Завершали этот раздел учебы уроки по «взятию» лица по приметам. Использовались при этом следующие приемы: в соседнюю комнату вызывались два-три стажера, которым предлагалось описать одного из оставшихся в классе товарищей, потом эти описания зачитывались в классе, и одному из стажеров предлагалось решить, кому принадлежали описанные приметы. Задание усложнялось: вниманию класса предлагались приметы кого-либо из отсутствующих в данный момент сотрудников отдела. Ответы были иногда оригинальны: «По-видимому, хотели описать такого-то, но в такой-то примете ошиблись».
Классные занятия сменялись так называемой практической подготовкой в условиях города. Фон Котен либо сам, либо кто-то из опытных филеров играли роль объекта, а обучаемые «вели» его по улицам. После того как
Для поддержания интереса к занятиям фон Котен практиковал выдачу стажерам мелких вознаграждений (от 1 до 5 рублей) или наложения штрафов.
Столь же сложная система педагогических приемов применялась в Московском охранном отделении и при обучении второй категории агентов НН — полицейских надзирателей, в задачу которых входили проведение установок по адресам, получение справок на интересующих отделение лиц, контроль за появлением на своих участках приезжих и подозрительных особ. Обучением будущих надзирателей занимался ас этого дела Загорский. Имея туже самую теоретическую подготовку, что и филеры, эти стажеры немедленно приступали к практическим занятиям, получив от Загорского задание под соответствующей легендой навести две-три справки в частных домах или гостиницах. При этом стажеры должны были доложить, каким способом они будут пытаться это сделать. Если их легенда и методика казалась учителю удовлетворительной, то обучаемым разрешалось их применять; в противном случае Загорский указывал на недостатки предлагаемого способа действий и вместе со стажером придумывал новый.

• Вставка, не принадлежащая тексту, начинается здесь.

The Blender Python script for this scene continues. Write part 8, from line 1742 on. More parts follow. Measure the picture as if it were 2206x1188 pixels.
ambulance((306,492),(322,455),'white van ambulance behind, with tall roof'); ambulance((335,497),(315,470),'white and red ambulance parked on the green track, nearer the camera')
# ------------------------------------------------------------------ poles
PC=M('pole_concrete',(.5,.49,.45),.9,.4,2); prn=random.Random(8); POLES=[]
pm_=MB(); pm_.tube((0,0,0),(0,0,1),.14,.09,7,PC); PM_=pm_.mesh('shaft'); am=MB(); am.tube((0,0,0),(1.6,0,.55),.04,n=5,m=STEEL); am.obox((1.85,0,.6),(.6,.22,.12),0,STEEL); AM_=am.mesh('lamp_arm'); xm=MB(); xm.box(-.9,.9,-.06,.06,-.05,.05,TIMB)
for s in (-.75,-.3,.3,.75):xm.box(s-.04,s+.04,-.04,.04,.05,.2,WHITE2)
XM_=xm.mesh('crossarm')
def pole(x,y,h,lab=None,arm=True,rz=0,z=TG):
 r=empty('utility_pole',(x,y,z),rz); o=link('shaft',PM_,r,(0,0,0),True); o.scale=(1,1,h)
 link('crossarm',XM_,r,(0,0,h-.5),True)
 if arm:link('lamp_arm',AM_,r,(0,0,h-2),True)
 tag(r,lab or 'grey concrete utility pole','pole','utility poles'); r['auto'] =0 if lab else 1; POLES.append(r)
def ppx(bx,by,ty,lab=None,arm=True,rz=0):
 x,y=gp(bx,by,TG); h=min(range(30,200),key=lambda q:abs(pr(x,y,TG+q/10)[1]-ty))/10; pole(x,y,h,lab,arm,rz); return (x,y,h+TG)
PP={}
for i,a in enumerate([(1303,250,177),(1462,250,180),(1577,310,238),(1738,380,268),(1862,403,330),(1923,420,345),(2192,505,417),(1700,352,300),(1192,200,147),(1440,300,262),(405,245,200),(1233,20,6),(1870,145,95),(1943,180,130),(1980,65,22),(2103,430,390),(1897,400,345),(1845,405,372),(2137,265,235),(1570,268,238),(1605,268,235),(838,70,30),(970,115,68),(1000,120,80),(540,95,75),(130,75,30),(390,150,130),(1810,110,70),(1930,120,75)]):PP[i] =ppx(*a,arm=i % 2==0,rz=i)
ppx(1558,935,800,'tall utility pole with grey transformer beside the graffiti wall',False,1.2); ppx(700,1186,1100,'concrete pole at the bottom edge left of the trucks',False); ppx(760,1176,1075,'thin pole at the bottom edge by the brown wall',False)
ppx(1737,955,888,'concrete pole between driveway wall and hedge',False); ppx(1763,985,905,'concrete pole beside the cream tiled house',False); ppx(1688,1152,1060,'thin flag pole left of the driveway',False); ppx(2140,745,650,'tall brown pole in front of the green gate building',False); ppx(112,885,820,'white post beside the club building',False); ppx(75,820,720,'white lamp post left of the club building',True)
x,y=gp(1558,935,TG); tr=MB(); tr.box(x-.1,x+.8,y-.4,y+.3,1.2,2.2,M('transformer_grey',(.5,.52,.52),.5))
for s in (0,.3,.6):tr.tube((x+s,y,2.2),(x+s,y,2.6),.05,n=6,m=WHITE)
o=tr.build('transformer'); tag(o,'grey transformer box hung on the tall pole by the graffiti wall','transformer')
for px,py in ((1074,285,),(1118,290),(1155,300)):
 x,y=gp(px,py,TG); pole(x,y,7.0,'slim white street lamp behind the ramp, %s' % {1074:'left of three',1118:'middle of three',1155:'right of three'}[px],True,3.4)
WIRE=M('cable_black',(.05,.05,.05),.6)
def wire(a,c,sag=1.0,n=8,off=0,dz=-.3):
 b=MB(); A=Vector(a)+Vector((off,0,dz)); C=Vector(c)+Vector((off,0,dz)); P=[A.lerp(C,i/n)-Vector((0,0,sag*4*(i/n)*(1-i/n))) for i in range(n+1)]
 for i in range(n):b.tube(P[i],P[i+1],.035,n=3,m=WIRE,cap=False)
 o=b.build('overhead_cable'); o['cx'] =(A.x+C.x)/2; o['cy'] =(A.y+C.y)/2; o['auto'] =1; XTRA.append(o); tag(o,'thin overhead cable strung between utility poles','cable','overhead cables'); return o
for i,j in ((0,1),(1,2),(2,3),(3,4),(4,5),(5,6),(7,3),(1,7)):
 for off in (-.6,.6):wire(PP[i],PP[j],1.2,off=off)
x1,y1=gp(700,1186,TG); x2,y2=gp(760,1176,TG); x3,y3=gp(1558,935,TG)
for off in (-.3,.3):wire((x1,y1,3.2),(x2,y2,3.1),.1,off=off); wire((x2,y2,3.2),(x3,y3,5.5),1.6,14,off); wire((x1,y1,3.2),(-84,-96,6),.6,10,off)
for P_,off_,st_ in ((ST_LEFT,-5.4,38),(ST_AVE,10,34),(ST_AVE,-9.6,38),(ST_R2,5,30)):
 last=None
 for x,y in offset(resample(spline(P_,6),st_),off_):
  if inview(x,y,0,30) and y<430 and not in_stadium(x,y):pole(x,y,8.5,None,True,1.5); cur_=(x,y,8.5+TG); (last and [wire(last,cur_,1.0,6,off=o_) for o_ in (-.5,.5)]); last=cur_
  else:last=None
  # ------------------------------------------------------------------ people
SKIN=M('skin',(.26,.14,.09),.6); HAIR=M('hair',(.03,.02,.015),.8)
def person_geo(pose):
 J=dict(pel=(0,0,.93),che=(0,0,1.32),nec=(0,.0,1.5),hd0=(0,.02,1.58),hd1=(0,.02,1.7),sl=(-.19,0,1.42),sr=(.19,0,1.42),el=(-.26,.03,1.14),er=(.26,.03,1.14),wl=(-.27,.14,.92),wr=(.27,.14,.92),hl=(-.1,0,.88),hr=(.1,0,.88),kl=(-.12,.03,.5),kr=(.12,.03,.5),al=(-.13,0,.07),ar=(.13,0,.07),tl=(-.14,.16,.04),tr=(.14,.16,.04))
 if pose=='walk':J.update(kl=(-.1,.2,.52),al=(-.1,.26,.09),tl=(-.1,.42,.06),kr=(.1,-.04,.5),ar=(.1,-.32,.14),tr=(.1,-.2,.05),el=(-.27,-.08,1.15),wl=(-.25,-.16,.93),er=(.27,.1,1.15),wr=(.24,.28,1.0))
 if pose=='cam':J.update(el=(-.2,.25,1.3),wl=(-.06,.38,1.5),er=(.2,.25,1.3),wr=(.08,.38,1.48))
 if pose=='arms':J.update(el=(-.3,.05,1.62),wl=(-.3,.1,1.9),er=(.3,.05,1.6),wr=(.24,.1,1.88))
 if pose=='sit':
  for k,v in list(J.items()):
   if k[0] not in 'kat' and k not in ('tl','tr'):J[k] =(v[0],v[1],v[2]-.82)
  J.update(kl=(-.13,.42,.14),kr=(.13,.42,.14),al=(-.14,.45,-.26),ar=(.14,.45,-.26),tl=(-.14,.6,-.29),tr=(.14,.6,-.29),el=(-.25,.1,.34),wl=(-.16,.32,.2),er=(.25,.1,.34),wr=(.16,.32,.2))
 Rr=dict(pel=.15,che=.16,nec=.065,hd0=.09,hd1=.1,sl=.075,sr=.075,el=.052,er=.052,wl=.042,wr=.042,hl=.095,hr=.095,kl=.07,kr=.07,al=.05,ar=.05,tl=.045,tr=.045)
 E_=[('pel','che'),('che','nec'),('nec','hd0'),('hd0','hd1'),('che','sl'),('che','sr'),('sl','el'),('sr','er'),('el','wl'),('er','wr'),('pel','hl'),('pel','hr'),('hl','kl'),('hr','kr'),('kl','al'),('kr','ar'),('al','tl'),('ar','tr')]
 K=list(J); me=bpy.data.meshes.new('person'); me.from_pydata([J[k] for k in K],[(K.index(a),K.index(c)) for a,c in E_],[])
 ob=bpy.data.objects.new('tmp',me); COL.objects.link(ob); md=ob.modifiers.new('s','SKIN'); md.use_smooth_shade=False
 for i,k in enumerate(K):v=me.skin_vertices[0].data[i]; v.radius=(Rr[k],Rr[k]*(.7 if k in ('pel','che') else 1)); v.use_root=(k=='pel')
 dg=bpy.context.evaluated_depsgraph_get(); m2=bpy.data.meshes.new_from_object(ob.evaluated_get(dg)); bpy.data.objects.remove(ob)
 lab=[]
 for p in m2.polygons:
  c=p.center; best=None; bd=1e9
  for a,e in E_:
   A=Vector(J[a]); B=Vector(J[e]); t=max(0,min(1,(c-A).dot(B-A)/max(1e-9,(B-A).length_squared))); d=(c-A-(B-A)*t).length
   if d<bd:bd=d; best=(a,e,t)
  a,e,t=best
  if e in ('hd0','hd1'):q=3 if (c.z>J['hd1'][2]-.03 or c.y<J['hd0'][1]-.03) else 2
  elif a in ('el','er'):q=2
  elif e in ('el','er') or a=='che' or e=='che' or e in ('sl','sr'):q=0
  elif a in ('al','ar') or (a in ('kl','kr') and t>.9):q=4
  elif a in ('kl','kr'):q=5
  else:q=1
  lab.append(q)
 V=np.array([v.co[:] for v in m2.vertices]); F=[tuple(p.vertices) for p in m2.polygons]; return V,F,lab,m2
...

Внимание будущих надзирателей обращалось на следующие моменты: цель приезда человека в город, сроки пребывания, какие вещи с собой привез, откуда объект получает письма и кому пишет сам, какие газеты читает, кто его посещает, уносит ли с собой ключ от комнаты, позволяет ли прислуге убираться в квартире в его отсутствие и т. п. При этом их также посвящали в технику изучения признаков, по которым можно было бы хотя бы приблизительно ответить на все эти вопросы.
При осуществлении установок главное внимание надзирателей обращалось на то, чтобы посторонние не могли догадаться, на какое лицо она делается. Для этого надзирателю нужно было дружить с прислугой в гостиницах и частных домах, с дворниками, извозчиками и приучать их к тому, чтобы они сами вели беседы на интересующие Службу темы, а надзирателю нужно было лишь изредка и невзначай ставить наводящие вопросы. В качестве поощрения своих источников надзирателям рекомендовалось выдавать мелкие чаевые, оказывать мелкие полицейские услуги (справки в градоначальстве, бесплатный билет в сад, заступничество перед приставом в случае незначительных проступков и т. п.).
«В общем, необходимо признать, — писал фон Котен, — что обучение надзирателей гораздо сложнее и требует значительно большего времени, чем обучение филеров». Заведующий службой наружного наблюдения Киевского охранного отделения Зеленов писал, что предпочтительней иметь на службе не просто ретивого и честного полицейского надзирателя, который будет строго следить за пропиской на вверенном ему участке и немилосердно штрафовать провинившихся домовладельцев, — и тогда он рискует иметь с учреждениями и частными домами сугубо официальные отношения и не сможет рассчитывать на получение от их владельцев и управляющих доверительной информации. У того же надзирателя, кто установит с ними теплые доверительные отношения и кто за задержку в оформлении прописки какой-нибудь кухарки лишь отечески пожурит, но не оштрафует, служебная отдача резко повысится. Такие рекомендации свидетельствовали уже о «тонком» понимании сотрудниками сыска своего дела и об их фанатичной преданности своей профессии. Тот же Зеленов пишет далее: «Один из управляющих гостиницей, довольно интеллигентный, сказал надзирателю, уже переведенному в другой участок „Вы, господин надзиратель, заставили себя бояться, потому что не брали „праздничных“, поэтому мы с вами были не так откровенны…“ Быть может, некоторые скажут: „Что за разговор с обывателями! Требовать от них исполнения, и больше ничего“. Но это выйдет ошибочно… потому что обыватели… думают, что охранное отделение, что захочет, то и сделает… А если надзиратель будет брать взятки и праздничные, тогда справедливость захромает, он под штрафы будет подводить тех, кто не дает „праздничных“ и „месячных“». И Зеленов рекомендует полицейским надзирателям жить не одними только инструкциями, а относиться к службе «сердечно». У старательного чиновника всегда хлопот полный рот, а у надзирателя-свистуна — масса свободного времени.